▶ [Exercise instructions]:
Take the listing from its first line through the line that contains "oth = [i for i in range(3) if i != ax]" and please retype those lines exactly, leaving out the pictures.

▶ [Available data]:
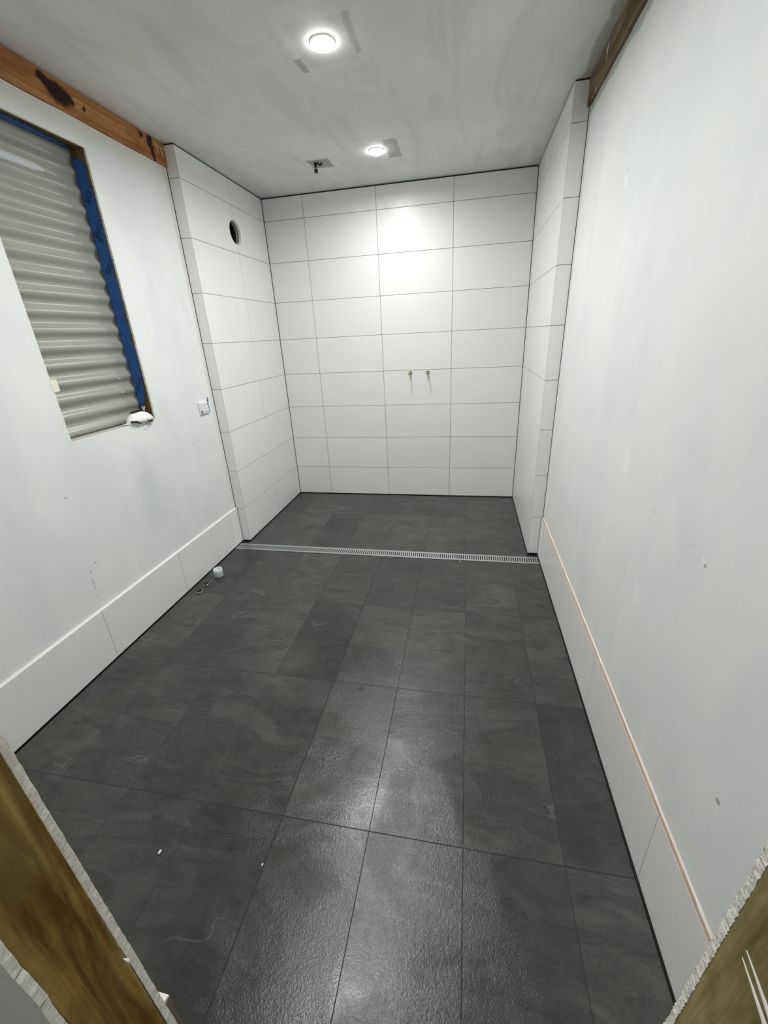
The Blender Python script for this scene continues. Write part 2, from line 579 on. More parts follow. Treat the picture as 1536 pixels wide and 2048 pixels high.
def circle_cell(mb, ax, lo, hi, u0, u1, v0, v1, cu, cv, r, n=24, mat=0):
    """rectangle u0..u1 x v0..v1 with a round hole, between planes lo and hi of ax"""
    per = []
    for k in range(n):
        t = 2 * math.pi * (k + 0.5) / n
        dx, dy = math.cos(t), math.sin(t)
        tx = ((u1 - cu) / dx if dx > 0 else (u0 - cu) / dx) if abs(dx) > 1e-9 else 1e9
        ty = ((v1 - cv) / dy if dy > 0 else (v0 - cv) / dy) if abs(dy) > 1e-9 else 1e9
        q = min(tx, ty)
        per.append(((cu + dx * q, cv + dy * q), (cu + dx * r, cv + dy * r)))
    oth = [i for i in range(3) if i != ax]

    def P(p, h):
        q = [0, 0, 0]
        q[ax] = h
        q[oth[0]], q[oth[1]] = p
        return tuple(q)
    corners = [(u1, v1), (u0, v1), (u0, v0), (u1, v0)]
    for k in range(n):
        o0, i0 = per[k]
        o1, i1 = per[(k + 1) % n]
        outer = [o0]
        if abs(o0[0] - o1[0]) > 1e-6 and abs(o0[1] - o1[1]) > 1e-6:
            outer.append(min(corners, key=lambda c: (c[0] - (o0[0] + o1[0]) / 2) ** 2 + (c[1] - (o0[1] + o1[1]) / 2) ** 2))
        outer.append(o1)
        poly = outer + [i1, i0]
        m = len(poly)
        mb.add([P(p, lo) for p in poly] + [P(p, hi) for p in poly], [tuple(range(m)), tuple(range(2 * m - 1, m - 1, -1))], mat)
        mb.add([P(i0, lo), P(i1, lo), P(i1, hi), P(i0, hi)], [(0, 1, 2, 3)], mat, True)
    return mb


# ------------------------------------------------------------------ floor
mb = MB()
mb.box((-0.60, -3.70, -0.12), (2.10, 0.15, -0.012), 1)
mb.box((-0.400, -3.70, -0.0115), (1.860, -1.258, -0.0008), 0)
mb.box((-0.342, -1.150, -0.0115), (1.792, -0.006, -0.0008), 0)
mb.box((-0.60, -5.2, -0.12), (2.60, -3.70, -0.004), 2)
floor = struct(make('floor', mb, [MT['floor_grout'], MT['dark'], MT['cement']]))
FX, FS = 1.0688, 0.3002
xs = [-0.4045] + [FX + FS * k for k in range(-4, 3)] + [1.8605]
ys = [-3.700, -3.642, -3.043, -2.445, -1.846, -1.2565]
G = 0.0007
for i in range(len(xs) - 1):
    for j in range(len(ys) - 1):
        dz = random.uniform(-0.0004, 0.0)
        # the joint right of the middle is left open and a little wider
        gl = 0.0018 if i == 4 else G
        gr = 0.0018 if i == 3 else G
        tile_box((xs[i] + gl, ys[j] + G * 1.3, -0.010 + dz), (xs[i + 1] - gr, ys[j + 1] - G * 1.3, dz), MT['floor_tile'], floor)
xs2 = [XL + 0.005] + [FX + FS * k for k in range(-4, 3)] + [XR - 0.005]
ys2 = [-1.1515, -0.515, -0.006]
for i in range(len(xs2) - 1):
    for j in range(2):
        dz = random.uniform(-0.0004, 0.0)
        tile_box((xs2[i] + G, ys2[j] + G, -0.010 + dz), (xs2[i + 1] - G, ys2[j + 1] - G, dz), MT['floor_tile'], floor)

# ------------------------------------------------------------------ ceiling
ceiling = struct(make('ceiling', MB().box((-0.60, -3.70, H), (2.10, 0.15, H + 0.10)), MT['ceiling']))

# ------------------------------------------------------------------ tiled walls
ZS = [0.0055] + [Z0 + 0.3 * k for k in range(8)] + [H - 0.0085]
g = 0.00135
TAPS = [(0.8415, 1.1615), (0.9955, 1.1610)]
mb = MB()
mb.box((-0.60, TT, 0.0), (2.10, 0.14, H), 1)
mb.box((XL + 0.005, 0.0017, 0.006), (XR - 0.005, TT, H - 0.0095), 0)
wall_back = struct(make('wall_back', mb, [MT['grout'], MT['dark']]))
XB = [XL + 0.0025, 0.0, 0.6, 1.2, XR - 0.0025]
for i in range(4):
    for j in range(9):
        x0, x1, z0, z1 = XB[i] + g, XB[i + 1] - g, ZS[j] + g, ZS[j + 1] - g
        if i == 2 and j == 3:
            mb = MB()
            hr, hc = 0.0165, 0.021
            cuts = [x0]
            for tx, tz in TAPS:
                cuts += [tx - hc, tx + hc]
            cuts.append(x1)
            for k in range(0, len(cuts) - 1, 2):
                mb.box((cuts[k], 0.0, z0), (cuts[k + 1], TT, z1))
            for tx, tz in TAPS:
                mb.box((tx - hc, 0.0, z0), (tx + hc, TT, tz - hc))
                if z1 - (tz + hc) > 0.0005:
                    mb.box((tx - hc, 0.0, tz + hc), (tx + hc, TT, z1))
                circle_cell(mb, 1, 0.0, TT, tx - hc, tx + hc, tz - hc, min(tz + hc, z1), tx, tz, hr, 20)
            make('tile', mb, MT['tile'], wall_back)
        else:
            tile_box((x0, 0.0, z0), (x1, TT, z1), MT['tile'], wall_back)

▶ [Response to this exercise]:
The Blender Python script for this scene continues. Write part 2, from line 579 on. More parts follow. Treat the picture as 1536 pixels wide and 2048 pixels high.
def circle_cell(mb, ax, lo, hi, u0, u1, v0, v1, cu, cv, r, n=24, mat=0):
    """rectangle u0..u1 x v0..v1 with a round hole, between planes lo and hi of ax"""
    per = []
    for k in range(n):
        t = 2 * math.pi * (k + 0.5) / n
        dx, dy = math.cos(t), math.sin(t)
        tx = ((u1 - cu) / dx if dx > 0 else (u0 - cu) / dx) if abs(dx) > 1e-9 else 1e9
        ty = ((v1 - cv) / dy if dy > 0 else (v0 - cv) / dy) if abs(dy) > 1e-9 else 1e9
        q = min(tx, ty)
        per.append(((cu + dx * q, cv + dy * q), (cu + dx * r, cv + dy * r)))
    oth = [i for i in range(3) if i != ax]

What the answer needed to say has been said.